On the morning of Dec. 4, 2005, she told Jackson that she’d been raped the previous night by some “military members,” Jackson testified Monday. The rape was a complete fabrication. But Jackson, concerned for her safety, decided to start looking for suspects and, soon, bought a pistol and a pair of handcuffs.

In court Monday, Jackson said he’d seen Huff on base at Dam Neck. He called “Samantha” to ask if she thought someone named Huff was involved. She initially denied Huff was a suspect but then said Huff had helped hold her down during the alleged rape, Marcari told reporters after Monday’s session.

Jackson subsequently called Huff, claimed he was a an NCIS agent looking into the rape of a woman and, two days later, met Huff outside his barracks. Jackson used the guise to place handcuffs on the Marine and get him into a truck in the early morning hours of Jan. 2 — when he took him to North Carolina and killed him, Jackson said in court Monday.

Jackson said he hadn’t planned to kill Huff when they left Virginia Beach — he said he wanted “more information” about the alleged rape. Ultimately, he said, he killed Huff not out of anger over the fabricated rape but over his concern that morning that Huff could later testify that Jackson had impersonated an NCIS agent and kidnapped him.

“I’d broken several laws, and I had a missing Marine with me,” Jackson told O’Toole. “Quite frankly, I was scared of the consequences of what would happen, of being caught ... more so than I was of the consequences of taking his life.”

But he didn’t make up his mind, he testified, until he had the Marine face down on the ground. Jackson said he had his knee on Huff’s back, immobilizing him. He’d brought a Glock .40-caliber pistol and a knife, but had holstered the gun.

“I had the handcuff keys in one hand and my knife in the other hand, trying to decide if I would let him go or if I would take his life,” Jackson said. “I didn’t make the ultimate decision until after the knife was drawn. In my mind, I guess they symbolized my choice to let him go ... or not let him go.”

Jackson then slit Huff’s throat on one side, then the other, he told O’Toole, “so he wouldn’t suffer as much – and he would die faster.”

According to Marcari, Jackson said a prayer over Huff’s body after he later returned to the scene to bury him.

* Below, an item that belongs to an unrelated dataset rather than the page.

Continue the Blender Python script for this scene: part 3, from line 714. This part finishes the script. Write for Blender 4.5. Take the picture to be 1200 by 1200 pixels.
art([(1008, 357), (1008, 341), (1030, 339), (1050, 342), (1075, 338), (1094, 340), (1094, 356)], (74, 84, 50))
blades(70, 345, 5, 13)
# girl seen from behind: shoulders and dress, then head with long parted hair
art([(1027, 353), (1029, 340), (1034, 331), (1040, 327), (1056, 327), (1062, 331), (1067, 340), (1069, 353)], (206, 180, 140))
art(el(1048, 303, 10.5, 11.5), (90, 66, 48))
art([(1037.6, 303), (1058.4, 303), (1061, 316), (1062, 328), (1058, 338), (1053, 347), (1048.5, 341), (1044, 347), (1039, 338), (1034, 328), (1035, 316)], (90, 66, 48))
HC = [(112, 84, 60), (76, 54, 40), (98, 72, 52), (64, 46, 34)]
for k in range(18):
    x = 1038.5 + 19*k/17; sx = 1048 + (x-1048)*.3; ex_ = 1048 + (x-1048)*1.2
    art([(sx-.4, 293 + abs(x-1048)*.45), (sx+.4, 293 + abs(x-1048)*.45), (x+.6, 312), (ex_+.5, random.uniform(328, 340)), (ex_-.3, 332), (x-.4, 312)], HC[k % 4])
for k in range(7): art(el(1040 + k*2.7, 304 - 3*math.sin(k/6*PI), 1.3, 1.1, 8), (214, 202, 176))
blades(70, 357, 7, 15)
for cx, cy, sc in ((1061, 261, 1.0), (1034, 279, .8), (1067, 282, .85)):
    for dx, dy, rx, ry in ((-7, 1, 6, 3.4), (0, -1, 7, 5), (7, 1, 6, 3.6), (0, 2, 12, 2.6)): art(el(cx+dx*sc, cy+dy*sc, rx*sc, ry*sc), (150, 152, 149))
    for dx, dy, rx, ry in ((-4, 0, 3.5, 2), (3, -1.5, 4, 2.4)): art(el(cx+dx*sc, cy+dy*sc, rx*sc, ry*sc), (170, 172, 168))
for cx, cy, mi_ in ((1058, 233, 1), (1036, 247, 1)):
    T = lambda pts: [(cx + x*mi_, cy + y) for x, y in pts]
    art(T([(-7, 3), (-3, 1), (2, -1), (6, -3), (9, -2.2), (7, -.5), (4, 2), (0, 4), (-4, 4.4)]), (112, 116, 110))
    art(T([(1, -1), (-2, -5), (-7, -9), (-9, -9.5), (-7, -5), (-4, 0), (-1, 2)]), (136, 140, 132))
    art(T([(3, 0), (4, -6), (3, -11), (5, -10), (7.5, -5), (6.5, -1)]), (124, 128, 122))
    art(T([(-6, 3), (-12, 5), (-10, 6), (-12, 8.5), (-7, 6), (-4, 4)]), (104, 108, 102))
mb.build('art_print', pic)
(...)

Huff was reported missing from classes Jan. 2. An investigation led agents to Jackson. Nearly two weeks later, Jackson led the NCIS agents to Huff’s stabbed, burned and buried body.

Huff was permanently assigned to Brigade Service Support Group 1, 1st Marine Logistics Group, I Marine Expeditionary Force. He had deployed twice in support of operations Enduring Freedom and Iraqi Freedom and had been awarded the Combat Action Ribbon, Iraq Campaign Medal and the Marine Corps Good Conduct Medal.

The court-martial’s sentencing phase continues Thursday. Jackson remains in custody at the Navy Brig at Norfolk Naval Station.